Tynion also highlights Cassandra’s embrace of Batman’s symbol when she creates a bat mask out of blood, intelligently paralleling Cassandra’s pre-New 52 continuity commitment to the ideals of justice and non-killing that marked her 73-issue run as Batgirl. Though her new origin story is more explicitly violent and dark than her old origin, it’s clear that just as Tynion spearheaded the recreation of Stephanie Brown in the first series of Eternal, his recreation of Cassandra Cain is driven by a similar love and understanding of the source material.

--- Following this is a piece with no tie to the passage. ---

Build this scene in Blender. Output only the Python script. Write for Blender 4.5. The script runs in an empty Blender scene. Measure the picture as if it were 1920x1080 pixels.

Our hero’s knowledge of Mother’s plan remains relatively unchanged from the last issue’s reveal of her clean slate initiative, but a new element in Mother’s inclusion of David Cain as an element which must be eradicated appears. It’s highly likely that with this action, David Cain will turn against Mother as his partner, as the Sculptor did, though with his love of violence and cruelty, it’s unlikely he will ever willingly help Dick and the other Robins directly as she chose to. The reunion of Cassandra and Harper is touching, and a nice tie-in to Tynion’s repeated motif of Cassandra hugging people, but a sad foreshadowing of the fairly obvious reveal that the person Cassandra killed in Harper’s mind journey flashback was Harper’s mother.
Halfway through the series, we have a standout issue with strong art and writing, but unfortunately, our Eternal heroes are, as in the previous series, a bit too passive and reactive. So far, they haven’t been able to save a single one of Mother’s children from her murderous erasure, with the exception of the ballerina, who was saved by the quick thinking of Mother’s handler, who rebels against her. Hopefully, Dick, Jason, Tim, Harper, and the other heroes will be able to formulate an active plan soon that puts them in the driver’s seat of the plot, giving us heroes we can root for because they are a force for good, not just a clean-up crew.
In Conclusion:
A powerful issue with careful writing and very appealing art that solidifies Cassandra Cain and her origin in The Batman Universe.